EXERCISE OBJECTIVE – Your answer is a single number: how many lines hold the word "scene"?

— begin STORED DATA —

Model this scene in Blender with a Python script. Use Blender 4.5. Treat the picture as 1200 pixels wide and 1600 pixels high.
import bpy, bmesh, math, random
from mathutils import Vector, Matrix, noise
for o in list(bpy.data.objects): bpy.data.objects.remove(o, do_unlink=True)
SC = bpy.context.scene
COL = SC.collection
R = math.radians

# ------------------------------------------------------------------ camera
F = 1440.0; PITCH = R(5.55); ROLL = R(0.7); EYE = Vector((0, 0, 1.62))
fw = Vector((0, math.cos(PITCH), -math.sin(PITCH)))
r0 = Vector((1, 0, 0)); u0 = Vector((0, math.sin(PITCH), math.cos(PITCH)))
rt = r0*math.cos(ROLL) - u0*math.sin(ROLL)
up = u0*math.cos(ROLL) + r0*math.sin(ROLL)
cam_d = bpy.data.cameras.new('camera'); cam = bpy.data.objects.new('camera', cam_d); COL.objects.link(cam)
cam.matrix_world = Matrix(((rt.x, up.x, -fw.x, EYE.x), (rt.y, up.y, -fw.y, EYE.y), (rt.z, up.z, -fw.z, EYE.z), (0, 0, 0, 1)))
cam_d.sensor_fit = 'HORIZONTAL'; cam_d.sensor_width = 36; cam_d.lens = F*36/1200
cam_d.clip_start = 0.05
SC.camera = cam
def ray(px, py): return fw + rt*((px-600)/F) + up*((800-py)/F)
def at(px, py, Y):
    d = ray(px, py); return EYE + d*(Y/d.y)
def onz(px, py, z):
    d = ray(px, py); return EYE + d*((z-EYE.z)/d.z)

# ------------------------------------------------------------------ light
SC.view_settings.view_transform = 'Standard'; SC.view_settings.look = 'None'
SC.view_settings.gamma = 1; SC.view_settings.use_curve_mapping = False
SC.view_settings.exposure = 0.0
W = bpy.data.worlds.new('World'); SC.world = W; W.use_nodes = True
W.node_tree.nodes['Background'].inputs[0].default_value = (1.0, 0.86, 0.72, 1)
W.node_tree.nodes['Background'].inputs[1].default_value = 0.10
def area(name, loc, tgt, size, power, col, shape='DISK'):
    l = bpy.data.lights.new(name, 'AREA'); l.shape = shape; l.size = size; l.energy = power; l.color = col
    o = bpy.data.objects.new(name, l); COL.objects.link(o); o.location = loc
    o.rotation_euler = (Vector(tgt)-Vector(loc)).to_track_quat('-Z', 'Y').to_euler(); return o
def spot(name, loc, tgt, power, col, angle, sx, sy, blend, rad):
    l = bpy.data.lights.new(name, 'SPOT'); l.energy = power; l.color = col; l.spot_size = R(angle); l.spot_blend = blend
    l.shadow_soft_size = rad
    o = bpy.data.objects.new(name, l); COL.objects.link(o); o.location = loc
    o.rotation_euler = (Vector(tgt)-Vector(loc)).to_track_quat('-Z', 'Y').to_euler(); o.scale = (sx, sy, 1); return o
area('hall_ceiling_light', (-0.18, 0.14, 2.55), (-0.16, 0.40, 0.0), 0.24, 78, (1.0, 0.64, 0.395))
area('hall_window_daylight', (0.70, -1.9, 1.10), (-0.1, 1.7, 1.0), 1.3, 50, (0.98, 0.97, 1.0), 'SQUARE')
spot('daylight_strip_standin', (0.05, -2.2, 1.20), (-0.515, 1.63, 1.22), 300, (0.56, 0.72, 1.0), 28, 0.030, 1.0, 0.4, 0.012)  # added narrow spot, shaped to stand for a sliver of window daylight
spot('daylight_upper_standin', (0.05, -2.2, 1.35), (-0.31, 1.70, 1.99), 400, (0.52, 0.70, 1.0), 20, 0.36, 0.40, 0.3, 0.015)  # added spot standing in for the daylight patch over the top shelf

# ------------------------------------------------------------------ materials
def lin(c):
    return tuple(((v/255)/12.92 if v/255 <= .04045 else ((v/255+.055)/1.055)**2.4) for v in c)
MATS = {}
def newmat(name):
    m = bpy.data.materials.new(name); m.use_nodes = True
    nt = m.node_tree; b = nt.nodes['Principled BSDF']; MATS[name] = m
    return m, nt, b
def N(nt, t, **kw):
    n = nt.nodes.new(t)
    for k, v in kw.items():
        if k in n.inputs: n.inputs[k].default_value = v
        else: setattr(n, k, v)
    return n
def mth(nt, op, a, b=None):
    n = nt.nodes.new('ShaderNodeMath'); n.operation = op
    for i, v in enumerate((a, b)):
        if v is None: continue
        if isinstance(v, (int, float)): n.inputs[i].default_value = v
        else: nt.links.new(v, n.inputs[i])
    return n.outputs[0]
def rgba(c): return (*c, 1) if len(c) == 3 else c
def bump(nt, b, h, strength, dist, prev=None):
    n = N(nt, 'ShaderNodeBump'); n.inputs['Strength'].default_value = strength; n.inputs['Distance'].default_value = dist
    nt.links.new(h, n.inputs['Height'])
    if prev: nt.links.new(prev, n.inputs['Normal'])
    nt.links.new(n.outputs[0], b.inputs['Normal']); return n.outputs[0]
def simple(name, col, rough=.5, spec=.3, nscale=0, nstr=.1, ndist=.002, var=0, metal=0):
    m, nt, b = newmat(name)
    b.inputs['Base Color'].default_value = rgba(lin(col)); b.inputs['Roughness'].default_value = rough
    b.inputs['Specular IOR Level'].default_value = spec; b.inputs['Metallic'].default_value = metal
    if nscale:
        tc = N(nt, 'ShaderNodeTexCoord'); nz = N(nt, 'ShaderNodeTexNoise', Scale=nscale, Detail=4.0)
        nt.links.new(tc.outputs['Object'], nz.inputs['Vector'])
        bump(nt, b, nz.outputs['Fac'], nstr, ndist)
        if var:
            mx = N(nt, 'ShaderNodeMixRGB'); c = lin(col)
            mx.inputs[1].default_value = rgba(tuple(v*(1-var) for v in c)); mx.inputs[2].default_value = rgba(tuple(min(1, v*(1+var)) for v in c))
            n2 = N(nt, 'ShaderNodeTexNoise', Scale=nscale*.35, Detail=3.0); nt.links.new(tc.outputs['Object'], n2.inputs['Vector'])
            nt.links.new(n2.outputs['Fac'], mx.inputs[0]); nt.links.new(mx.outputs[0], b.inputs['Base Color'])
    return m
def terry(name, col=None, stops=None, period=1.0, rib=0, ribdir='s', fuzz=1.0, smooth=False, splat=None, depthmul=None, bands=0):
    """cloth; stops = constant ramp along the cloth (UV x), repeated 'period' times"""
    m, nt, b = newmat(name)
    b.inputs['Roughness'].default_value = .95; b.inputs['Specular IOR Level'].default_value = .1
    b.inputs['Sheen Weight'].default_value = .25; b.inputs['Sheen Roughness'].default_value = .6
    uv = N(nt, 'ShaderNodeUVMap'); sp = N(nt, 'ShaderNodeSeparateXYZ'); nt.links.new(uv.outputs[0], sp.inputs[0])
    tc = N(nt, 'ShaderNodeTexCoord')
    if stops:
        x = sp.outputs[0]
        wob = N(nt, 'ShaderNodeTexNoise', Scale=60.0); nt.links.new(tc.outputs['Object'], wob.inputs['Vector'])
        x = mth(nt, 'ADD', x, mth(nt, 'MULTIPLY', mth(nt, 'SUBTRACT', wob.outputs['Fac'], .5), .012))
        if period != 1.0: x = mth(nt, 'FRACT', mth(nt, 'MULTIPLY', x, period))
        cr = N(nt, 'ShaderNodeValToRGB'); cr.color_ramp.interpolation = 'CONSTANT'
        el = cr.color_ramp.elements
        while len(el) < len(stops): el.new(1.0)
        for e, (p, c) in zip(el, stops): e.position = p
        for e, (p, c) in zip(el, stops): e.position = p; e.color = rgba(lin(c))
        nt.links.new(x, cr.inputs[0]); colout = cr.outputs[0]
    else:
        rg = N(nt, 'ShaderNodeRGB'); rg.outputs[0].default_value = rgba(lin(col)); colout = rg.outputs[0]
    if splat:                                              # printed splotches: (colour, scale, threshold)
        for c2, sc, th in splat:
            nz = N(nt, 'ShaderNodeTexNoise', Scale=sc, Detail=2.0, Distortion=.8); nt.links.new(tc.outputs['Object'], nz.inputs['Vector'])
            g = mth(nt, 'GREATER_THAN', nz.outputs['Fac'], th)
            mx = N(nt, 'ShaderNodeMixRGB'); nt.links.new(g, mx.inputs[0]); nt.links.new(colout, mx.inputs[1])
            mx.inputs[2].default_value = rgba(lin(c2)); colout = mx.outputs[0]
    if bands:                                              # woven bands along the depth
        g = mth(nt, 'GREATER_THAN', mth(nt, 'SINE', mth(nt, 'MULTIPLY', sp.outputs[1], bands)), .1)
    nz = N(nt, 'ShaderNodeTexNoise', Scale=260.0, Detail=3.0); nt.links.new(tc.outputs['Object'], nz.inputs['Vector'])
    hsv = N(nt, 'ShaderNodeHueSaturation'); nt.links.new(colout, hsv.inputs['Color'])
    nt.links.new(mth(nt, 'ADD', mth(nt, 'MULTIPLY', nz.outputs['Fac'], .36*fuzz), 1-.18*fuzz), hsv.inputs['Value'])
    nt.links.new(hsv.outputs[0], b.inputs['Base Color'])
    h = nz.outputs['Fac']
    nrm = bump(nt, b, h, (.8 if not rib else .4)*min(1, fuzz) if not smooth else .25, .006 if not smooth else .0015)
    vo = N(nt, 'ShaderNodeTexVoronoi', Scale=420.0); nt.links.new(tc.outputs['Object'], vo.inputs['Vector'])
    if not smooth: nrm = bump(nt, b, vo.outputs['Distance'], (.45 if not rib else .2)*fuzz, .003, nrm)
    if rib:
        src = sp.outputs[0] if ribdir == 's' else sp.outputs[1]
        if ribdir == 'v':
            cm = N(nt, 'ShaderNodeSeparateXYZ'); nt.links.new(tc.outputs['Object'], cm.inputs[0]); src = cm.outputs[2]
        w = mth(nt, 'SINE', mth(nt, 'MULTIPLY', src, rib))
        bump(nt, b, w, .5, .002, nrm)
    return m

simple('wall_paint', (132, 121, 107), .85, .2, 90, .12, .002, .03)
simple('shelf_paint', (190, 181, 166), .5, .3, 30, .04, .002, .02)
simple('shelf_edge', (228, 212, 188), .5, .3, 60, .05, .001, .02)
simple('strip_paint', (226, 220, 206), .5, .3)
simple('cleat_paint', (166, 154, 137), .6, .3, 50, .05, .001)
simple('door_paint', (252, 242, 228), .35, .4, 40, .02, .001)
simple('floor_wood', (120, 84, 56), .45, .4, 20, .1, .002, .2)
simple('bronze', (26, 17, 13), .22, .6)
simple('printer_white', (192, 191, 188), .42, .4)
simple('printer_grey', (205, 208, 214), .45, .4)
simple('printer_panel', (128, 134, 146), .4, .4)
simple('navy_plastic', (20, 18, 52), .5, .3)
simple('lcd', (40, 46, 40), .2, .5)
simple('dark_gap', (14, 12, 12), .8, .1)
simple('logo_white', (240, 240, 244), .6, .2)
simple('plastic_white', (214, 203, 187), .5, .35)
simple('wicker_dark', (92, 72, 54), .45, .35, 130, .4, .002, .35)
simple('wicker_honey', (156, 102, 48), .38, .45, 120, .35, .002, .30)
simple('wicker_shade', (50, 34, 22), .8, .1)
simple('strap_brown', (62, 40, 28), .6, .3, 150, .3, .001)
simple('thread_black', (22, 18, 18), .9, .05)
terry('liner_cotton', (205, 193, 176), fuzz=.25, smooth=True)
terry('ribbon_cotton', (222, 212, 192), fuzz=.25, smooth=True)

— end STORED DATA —

TASK OUTPUT – 2